## Set task
Reproduce the first line and every line after it, exactly, through the one containing "for o in list(bpy.data.objects): bpy.data.objects.remove(o)". Leave out the rest.
--- begin Information supplied ---
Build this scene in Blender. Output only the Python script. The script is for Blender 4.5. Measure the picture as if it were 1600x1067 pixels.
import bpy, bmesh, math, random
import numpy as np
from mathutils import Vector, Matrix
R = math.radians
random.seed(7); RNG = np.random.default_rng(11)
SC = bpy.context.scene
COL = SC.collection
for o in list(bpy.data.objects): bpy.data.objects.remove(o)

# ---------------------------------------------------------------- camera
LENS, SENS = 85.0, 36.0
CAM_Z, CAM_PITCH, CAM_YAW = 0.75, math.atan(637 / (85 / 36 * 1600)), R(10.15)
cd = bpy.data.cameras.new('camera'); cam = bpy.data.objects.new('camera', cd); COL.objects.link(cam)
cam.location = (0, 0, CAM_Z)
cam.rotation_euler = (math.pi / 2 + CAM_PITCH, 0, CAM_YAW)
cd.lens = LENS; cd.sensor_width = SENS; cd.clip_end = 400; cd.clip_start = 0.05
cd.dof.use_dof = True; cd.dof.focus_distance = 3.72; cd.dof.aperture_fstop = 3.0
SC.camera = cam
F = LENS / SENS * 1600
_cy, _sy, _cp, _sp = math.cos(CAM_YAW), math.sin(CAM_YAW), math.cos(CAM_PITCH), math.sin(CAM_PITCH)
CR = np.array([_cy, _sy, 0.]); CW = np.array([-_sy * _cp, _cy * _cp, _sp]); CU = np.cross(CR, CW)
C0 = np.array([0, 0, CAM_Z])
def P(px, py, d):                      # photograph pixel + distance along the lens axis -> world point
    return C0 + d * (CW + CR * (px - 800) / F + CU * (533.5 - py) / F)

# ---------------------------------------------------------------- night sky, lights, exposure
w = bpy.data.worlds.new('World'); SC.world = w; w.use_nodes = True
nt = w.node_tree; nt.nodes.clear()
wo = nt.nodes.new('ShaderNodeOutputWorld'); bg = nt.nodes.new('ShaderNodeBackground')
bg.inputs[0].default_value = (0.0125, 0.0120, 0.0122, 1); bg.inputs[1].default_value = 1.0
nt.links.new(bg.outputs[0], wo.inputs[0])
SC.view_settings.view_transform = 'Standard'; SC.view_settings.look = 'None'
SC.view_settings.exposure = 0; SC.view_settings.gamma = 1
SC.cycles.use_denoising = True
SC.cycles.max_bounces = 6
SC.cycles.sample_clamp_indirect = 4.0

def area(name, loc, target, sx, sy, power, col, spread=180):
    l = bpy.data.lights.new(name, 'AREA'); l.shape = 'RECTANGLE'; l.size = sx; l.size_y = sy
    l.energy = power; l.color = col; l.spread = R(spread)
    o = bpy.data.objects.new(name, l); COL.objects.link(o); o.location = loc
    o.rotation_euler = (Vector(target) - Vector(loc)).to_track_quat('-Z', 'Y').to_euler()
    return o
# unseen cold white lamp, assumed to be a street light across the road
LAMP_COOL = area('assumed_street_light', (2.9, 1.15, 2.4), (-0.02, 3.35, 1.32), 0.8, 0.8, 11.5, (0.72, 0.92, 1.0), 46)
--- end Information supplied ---
## Exercise result
Build this scene in Blender. Output only the Python script. The script is for Blender 4.5. Measure the picture as if it were 1600x1067 pixels.
import bpy, bmesh, math, random
import numpy as np
from mathutils import Vector, Matrix
R = math.radians
random.seed(7); RNG = np.random.default_rng(11)
SC = bpy.context.scene
COL = SC.collection
for o in list(bpy.data.objects): bpy.data.objects.remove(o)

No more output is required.